Le seconde generazioni in Europa si attivano per i palestinesi
Gli eventi a Gaza sono riusciti ad attivare non solo singoli ma anche intere comunità come quelle arabe ed africane in Europa. Nei palestinesi che vengono sistematicamente discriminati e chiamati animali, le seconde generazioni hanno visto loro stessi. Hanno visto il motivo della loro fuga e hanno vissuto di nuovo un film già visto, le discriminazioni accadute a loro stesso in Europa: un motivo in più per combattere contro le ingiustizie e le discriminazioni. Gaza ha fatto da collante per le battaglie per i diritti umani, politici, sociali e religiosi.
Le personalità pubbliche e il ruolo dei media e social nel sostegno a Gaza
Gaza è stato ed è uno spartiacque: c’è chi sostiene Israele come il mondo dei media mainstream e della politica e chi la Palestina come alcuni paesi come Irlanda e Spagna e nel sud-America. Può sembrare un sostegno di nicchia quello per i palestinesi ma in realtà è una breccia molto importante, una crepa nell’egemonia pro-Israele. Ed è una crepa che si allarga grazie ai social che più dei mezzi tradizionali, permettono la circolazione di informazioni non censurate sul conflitto in corso. Fonti da cui attingono la maggior parte delle giovani generazioni.
Inoltre il ban e la censura attiva sui social su parole come Palestina e affini non ha fatto altro che aumentare la curiosità online, alla ricerca di informazioni non confezionate, di prima mano e reali che spesso vengono promosse da personalità pubbliche palestinesi come cantanti e professori, comici e accademici che sul web hanno spazio per esprimersi liberamente. Ma non sono solo personalità pubbliche palestinesi ad esprimersi e a rompere il silenzio, ci sono anche figure politiche di primo piano come il segretario delle Nazioni Unite Gueterres che chiede costantemente un cessate il fuoco e parla di catastrofe umanitaria in corso, dichiarazioni che hanno suscitato l’ira di Israele che tanto teme il giudizio pubblico più di quanto non lo dia a vedere.

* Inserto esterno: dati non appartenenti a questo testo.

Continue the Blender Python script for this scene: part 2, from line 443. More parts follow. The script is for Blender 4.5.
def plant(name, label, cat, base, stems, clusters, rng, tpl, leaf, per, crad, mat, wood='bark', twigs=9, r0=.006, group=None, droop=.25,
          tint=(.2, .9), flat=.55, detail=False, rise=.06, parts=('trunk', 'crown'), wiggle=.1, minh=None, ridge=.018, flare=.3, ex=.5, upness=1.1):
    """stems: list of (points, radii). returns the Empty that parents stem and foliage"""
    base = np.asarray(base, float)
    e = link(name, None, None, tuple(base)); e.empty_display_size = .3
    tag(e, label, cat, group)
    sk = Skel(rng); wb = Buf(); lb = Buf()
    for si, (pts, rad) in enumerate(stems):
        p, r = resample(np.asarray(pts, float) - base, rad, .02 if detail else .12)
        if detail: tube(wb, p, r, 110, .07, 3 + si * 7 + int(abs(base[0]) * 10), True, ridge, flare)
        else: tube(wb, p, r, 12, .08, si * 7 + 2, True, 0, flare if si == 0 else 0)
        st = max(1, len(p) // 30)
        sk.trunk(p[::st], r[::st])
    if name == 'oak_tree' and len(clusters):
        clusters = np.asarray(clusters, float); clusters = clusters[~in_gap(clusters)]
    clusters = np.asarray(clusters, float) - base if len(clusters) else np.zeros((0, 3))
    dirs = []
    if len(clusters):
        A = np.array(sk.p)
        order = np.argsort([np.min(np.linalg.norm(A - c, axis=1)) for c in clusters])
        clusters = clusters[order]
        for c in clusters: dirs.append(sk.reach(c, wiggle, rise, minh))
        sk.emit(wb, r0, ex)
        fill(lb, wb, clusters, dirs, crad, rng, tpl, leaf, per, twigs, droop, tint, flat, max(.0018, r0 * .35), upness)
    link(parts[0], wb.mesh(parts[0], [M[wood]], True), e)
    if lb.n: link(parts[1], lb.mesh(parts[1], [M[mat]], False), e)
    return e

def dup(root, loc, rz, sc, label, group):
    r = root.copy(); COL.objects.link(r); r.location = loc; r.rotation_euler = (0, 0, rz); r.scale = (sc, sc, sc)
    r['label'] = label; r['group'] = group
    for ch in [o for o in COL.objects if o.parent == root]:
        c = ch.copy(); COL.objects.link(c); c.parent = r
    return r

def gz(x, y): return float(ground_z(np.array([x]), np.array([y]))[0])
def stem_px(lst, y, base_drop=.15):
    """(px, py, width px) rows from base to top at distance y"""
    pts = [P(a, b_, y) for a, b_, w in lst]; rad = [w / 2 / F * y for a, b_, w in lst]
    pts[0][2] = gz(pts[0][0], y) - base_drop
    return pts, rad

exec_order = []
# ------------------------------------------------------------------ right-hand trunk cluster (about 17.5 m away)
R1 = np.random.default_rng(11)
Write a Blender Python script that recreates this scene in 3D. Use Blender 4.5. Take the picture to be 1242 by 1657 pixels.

Queste dinamiche non è certo che siano determinanti nell’esito del conflitto in corso ma sicuramente rappresentano un aiuti senza precedenti alla rappresentazione della causa palestinese affinché venga raccontata e narrata, per evitare che cada nell’oblio e relegata ad auna guerra regionale. La memoria è fondamentale per rendere vivo il passato e alimentare le battaglie del presente e Gaza lo sta dimostrando.